Oops, I Am Revealed

So I am reading this piece in the Implement change to overcome workplace anarchy“, mainly because I transposed the verbs when I read the headline, and it says:

I’d seen it before with other teams. It was another “Lord of the Flies” situation. The leadership vacuum had created a breakdown in moral behavior. Like in William Golding’s famous book, “The Lord of the Flies,” the group had deteriorated into anarchy, with some members resorting to cruel control tactics to assure their own dominance and survival. Newcomers were mistreated, positive acts were sneered at, rude and cruel treatment of teammates prevailed, management’s directions were ignored or challenged, and customers were barely served.

The circumstances leading up to this situation, were predictable: a weak leader, or a series of many leaders over a short period of time; a hardened, cynical group of workers; a few positive employees; a band of negative employees, who filled the power void with intimidation and retaliation as their weapons; and some fence-sitters, who kept their heads down and their mouths shut.
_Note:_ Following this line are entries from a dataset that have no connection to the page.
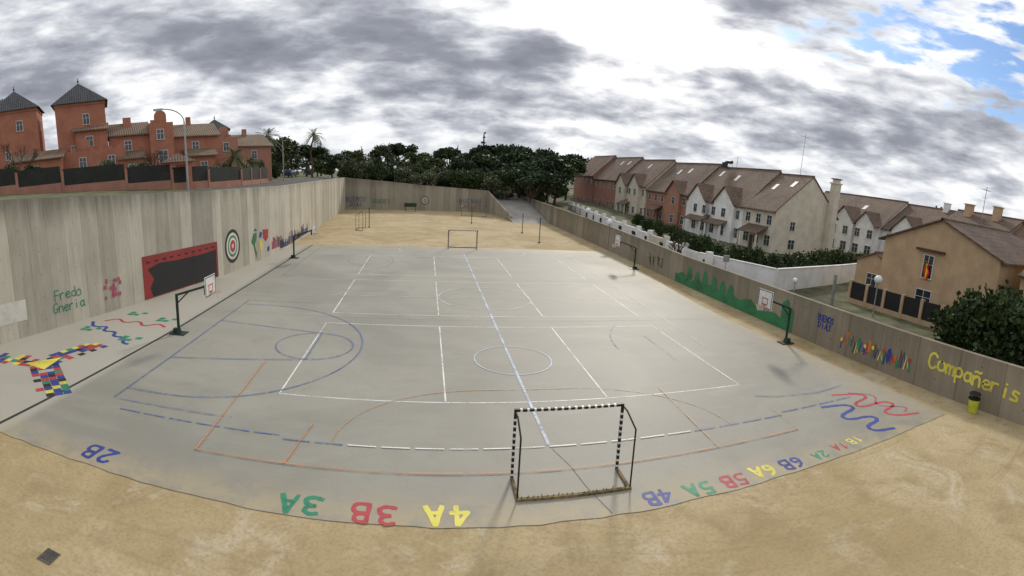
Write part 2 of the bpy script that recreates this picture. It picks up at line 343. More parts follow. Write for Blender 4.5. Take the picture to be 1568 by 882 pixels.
GL={'1':[[(.1,.75),(.3,1)],[(.3,1),(.3,0)]],'2':[[(.05,.8),(.15,.97),(.42,1),(.57,.78),(.45,.5),(.05,.02)],[(.05,.02),(.6,0)]],
'3':[[(.05,.9),(.3,1),(.54,.85),(.48,.6),(.22,.52)],[(.22,.52),(.57,.45),(.62,.15),(.35,0),(.03,.08)]],'4':[[(.42,0),(.45,1)],[(.43,1),(.02,.36)],[(.02,.36),(.62,.36)]],
'5':[[(.55,1),(.12,1)],[(.12,1),(.08,.58)],[(.08,.58),(.45,.62),(.6,.3),(.4,.02),(.03,.05)]],'6':[[(.5,1),(.2,.8),(.03,.35),(.15,.02),(.48,.02),(.6,.28),(.4,.5)],[(.4,.48),(.08,.38)]],
'A':[[(0,0),(.29,1)],[(.29,1),(.6,0)],[(.12,.36),(.48,.36)]],'B':[[(.05,0),(.05,1)],[(.05,1),(.5,.98),(.5,.58),(.08,.54)],[(.08,.52),(.62,.5),(.6,.0),(.05,0)]],
'C':[[(.57,.85),(.35,1.05),(.0,.85),(.0,.15),(.35,-.05),(.58,.18)]],'o':[[(.28,.6),(.0,.5),(.02,.05),(.3,0),(.55,.1),(.52,.55),(.26,.6)]],'m':[[(0,.58),(.02,0)],[(.02,.4),(.15,.62),(.28,.5),(.28,0)],[(.28,.4),(.42,.62),(.56,.5),(.56,0)]],
'p':[[(.02,.6),(.02,-.35)],[(.02,.5),(.3,.65),(.56,.4),(.4,.02),(.03,.08)]],'a':[[(.5,.5),(.25,.64),(.0,.35),(.15,0),(.48,.12)],[(.5,.6),(.5,.08),(.62,0)]],'n':[[(0,.58),(.02,0)],[(.02,.38),(.2,.62),(.48,.55),(.5,0)]],'~':[[(.05,.8),(.2,.9),(.35,.78),(.5,.88)]],
'e':[[(.05,.3),(.5,.34),(.45,.6),(.12,.6),(.0,.25),(.2,-.02),(.52,.08)]],'r':[[(0,.58),(.02,0)],[(.02,.35),(.18,.6),(.42,.58)]],'i':[[(.25,.55),(.25,0)],[(.25,.8),(.26,.84)]],'s':[[(.5,.55),(.15,.62),(.05,.42),(.48,.22),(.4,0),(.0,.04)]],'d':[[(.5,1),(.5,0)],[(.48,.5),(.2,.62),(.0,.3),(.2,0),(.48,.12)]],
'E':[[(.5,1),(.05,1)],[(.05,1),(.05,0)],[(.05,0),(.5,0)],[(.05,.5),(.42,.5)]],'U':[[(.05,1),(.05,.2),(.3,-.05),(.52,.2),(.52,1)]],'N':[[(.05,0),(.05,1)],[(.05,1),(.5,0)],[(.5,0),(.52,1)]],'O':[[(.28,1),(.0,.8),(.0,.2),(.28,0),(.56,.2),(.56,.8),(.26,1)]],'S':[[(.52,.85),(.25,1.03),(.05,.75),(.5,.4),(.35,0),(.02,.1)]],
'D':[[(.05,0),(.05,1)],[(.05,1),(.5,.9),(.58,.3),(.05,0)]],'I':[[(.25,0),(.25,1)]],'F':[[(.52,1),(.05,1)],[(.05,1),(.05,0)],[(.05,.55),(.4,.55)]],'G':[[(.55,.85),(.3,1.03),(.0,.7),(.05,.1),(.4,0),(.56,.4),(.3,.42)]],'R':[[(.05,0),(.05,1)],[(.05,1),(.55,.9),(.45,.5),(.08,.5)],[(.2,.5),(.55,0)]],'T':[[(0,1),(.56,1)],[(.28,1),(.28,0)]]}
def paint_text(name,txt,h,sw,mats,O,Rt,Up,N,adv=.78,center=True,jit=.04,base=.004,slope=0):
    b=MB(); O=Vector(O); W=(len(txt)-.25)*adv*h; k=0; xo=-W/2 if center else 0
    ch=0
    for c in txt:
        if c=='~': ch-=1
        jx=random.uniform(-jit,jit)*h*.6; jy=random.uniform(-jit,jit)*h; ro=random.uniform(-.08,.08)
        for stt in GL[c]:
            pts=chaikin([(xo+ch*adv*h+jx+(p[0]-ro*(p[1]-.5))*h,(p[1]-.5+ro*p[0])*h+jy+slope*ch*adv*h) for p in stt],2)
            ribbon(b,pts,sw*random.uniform(.88,1.12),mats,O,Rt,Up,N,base+k*.0006,ext=.35); k+=1
        ch+=1
    return b.build(name)
lab=[('2B',-12.9,-5.75,BLU),('3A',-6.75,-6.02,GRN),('3B',-4.95,-6.08,RED),('4A',-3.2,-6.05,YEL),('4B',2.2,-6.1,BLU),('5A',3.45,-6.12,GRN),('5B',4.6,-6.1,RED),('6A',5.7,-6.05,YEL),('6B',6.8,-6.08,BLU),('2A',8.05,-6.08,GRN),('1A',9.05,-6.0,RED),('1B',9.9,-5.9,YEL)]
for t_,x,y,m in lab:
    hh=.66 if x<0 else (.52 if x<7 else .38)
    ang=random.uniform(-.08,.08); R_=Vector((-cos(ang),-sin(ang),0)); U_=Vector((sin(ang),-cos(ang),0))
    paint_text('painted_class_label',t_,hh,.13 if x<0 else (.10 if x<7 else .07),m,(x,y,0),R_,U_,EZ,adv=.92 if x<0 else .86,jit=.06)
def snake(name,pts,w,m):
    b=MB(); ribbon(b,chaikin(pts,3),w,m,O0,EX,EY,EZ,.005); return b.build(name)
snake('painted_snake',[(-21.9,6.1),(-21.3,5.2),(-20.4,5.6),(-20.3,4.7),(-19.4,4.9),(-19.2,4.1),(-18.4,4.2),(-18.1,3.4),(-17.7,3.3)],.2,BLU)
snake('painted_snake',[(-21.3,6.5),(-20.7,7.2),(-20.0,6.4),(-19.2,7.1),(-18.6,6.1),(-17.9,6.9),(-17.3,6.4)],.18,RED)
snake('painted_snake',[(12.3,-2.4),(13.6,-2.8),(13.7,-3.3),(12.4,-3.5),(12.5,-4.0),(14.0,-3.9),(14.2,-4.5),(12.9,-4.7),(13.2,-5.3),(14.3,-5.6)],.15,RED)
snake('painted_snake',[(10.9,-3.2),(12.1,-3.4),(12.2,-3.9),(11.0,-4.1),(11.0,-4.6),(12.2,-4.7),(12.2,-5.2),(11.2,-5.3),(11.2,-5.8),(12.1,-6.0)],.18,BLU)
snake('painted_snake',[(13.2,-2.5),(14.3,-3.3),(13.1,-4.1),(14.5,-4.9),(13.9,-5.2)],.1,PNK)
b=MB()
for (x,y) in [(-20.3,8.4),(-17.9,7.7),(-18.1,4.1),(-21.2,4.9)]:
    for i in range(3):
        for j in range(2):
            if (i+j)%3!=2: b.quad((x+i*.4-.5,y+j*.4-.4,.007),(x+i*.4-.15,y+j*.4-.4,.007),(x+i*.4-.15,y+j*.4-.06,.007),(x+i*.4-.5,y+j*.4-.06,.007),GRN)
b.build('painted_green_tiles')
b=MB(); C0=Vector((-20.0,-.4)); cols=[RED,BLK,GRN,BLU,YEL,RED,BLU]
for ai,e in enumerate([(-23.2,-1.0),(-19.0,3.0),(-16.9,-3.1)]):
    d=Vector(e)-C0; Ld=d.length; d.normalize(); nn=Vector((-d.y,d.x)); ts=.34; k=int(Ld/ts)
    for i in range(1,k):
        for j in range(-2,2):
            if random.random()<.08 or (j==-2 and random.random()<.5): continue
            a=C0+d*(i*ts)+nn*(j*ts); z=.005+ai*.002
            q=[a+d*.01+nn*.01,a+d*(ts-.01)+nn*.01,a+d*(ts-.01)+nn*(ts-.01),a+d*.01+nn*(ts-.01)]
            b.quad(*[(v.x+random.uniform(-.009,.009),v.y+random.uniform(-.009,.009),z) for v in q],random.choice(cols))
b.add([(-20.7,-.9,.012),(-19.3,-1.1,.012),(-19.6,.5,.012)],[(0,1,2)],YEL)
b.build('painted_colour_mosaic')
def LWp(y,z,lift):
    x=XL(y); d=Vector((XL(y+.5)-XL(y-.5),1,0)).normalized(); n=Vector((d.y,-d.x,0)); return Vector((x,y,z))+n*lift,d,n
def wq(b,pts,m,lift):
    vs=[LWp(y,z,lift)[0] for y,z in pts]; b.add(vs,[tuple(range(len(vs)))],m)
b=MB(); wq(b,[(11.3,.04),(19.25,.1),(19.25,2.85),(11.3,2.95)],REDW,.012)
wq(b,[(12.1,.1),(19.05,.15),(19.05,2.25),(17.0,2.15),(14.5,2.2),(12.9,2.3),(11.75,2.05),(12.3,1.3),(11.9,.75)],MBLK,.018)
for i in range(10): wq(b,[(11.6+i*.76,2.55),(11.6+i*.76+.5,2.55),(11.6+i*.76+.25,2.4)],BLK,.016)
b.build('stage_curtain_mural')
def target(name,O,Rt,Up,N,R):
    b=MB(); O=Vector(O)
    for i,(r,m) in enumerate([(1,MBLK),(.8,WHT),(.64,GRNM),(.5,WHT),(.36,RED),(.14,WHT)]):
        vs=[O+Rt*(R*r*cos(2*pi*k/40))+Up*(R*r*sin(2*pi*k/40))+N*(.012+.003*i) for k in range(40)]; b.add(vs,[tuple(range(40))],m)
    b.build(name)
p,d,n=LWp(21.9,2.1,0); target('target_mural',p,d,EZ,n,1.38)
target('target_mural',(-4.1,88,2.0),EX,EZ,Vector((0,-1,0)),.85)
p,d,n=LWp(5.3,1.85,0); paint_text('wall_lettering','Fredo',.6,.07,GRN,p,d,EZ,n,base=.012,adv=.66)
p,d,n=LWp(5.3,1.15,0); paint_text('wall_lettering','Gneria',.58,.07,GRN,p,d,EZ,n,base=.012,adv=.66)
b=MB()
for i in range(16):
    y=8.0+random.random()*1.3; z=.9+random.random()*1.1; w=.12+random.random()*.2
    wq(b,[(y-w/2,z-.1),(y+w/2,z-.16),(y+w/2,z+.12),(y-w/2,z+.1)],PNK,.012+i*.001)
b.build('faded_pink_graffiti')
b=MB(); wq(b,[(-4.,1.0),(2.5,.95),(2.5,2.1),(-4.,2.2)],WHT,.01); b.build('white_painted_panel')
b=MB()
wm=[([(25.6,1.9),(26.3,2.6),(27.3,2.6),(27.2,2.1),(26.6,1.5),(26.9,1.1),(27.2,.7),(26.9,.2),(26.5,.9),(26.2,1.5)],GRNM),([(27.9,2.1),(28.3,2.6),(29.0,2.4),(28.6,2.0)],BLU),([(27.9,1.8),(28.7,1.8),(28.9,1.2),(28.4,.5),(28.1,1.2)],YEL),([(29.1,2.7),(31.0,2.6),(30.8,1.8),(30.0,1.5),(29.2,1.9)],RED),([(30.4,.9),(31.2,1.0),(31.1,.5),(30.4,.5)],BLU),([(26.3,2.8),(27.0,3.0),(27.4,2.75)],BLU)]
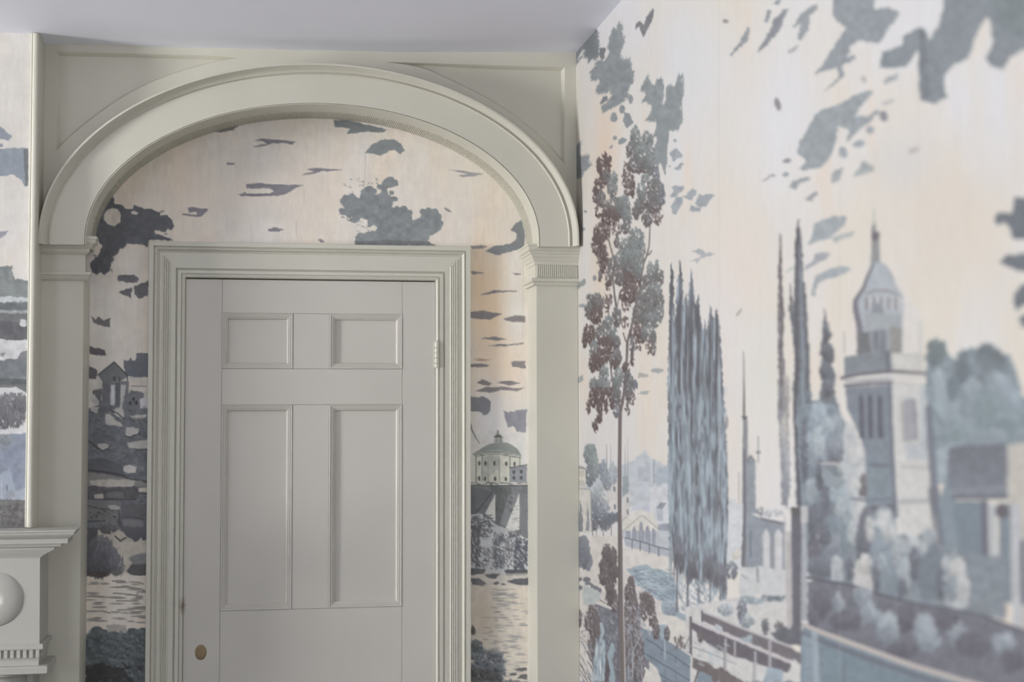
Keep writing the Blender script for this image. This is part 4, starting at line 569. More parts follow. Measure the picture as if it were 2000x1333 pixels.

The new leadership team had to take back control and restore order and civilized behavior. But where to start? First, we needed to get a clear picture of what we were dealing with. I lead the management team through a process to determine where each member of the team fit: positive leaders, negative leaders and fence sitters. As we stood back and took a look at the finished product, the picture emerged — most of the employees were either fence-sitters or positive, with only a handful of negative, bitter leaders at the other end.

and I thought, “Great, a bunch of MBAs hired from outside the company with no real knowledge of the way the software works but has so damn fine book and spreadsheet theories, so they hire a hotshot consultant to troubleshoot our attitude. I hope I’m in charge of the trust fall when this nutbar goes down so I can catch him by his necktie.”

The new management’s probably just preparing for layoffs anyway.

So now you know what sort of co-worker I am. As I explained to El Guapo, maybe Cagey, and certainly my other co-workers, I am the worst case scenario guy. Whatever the company-wide e-mail says, you come to me and I’ll augur the worst possible scenario from it. Worse than you could think of, werd.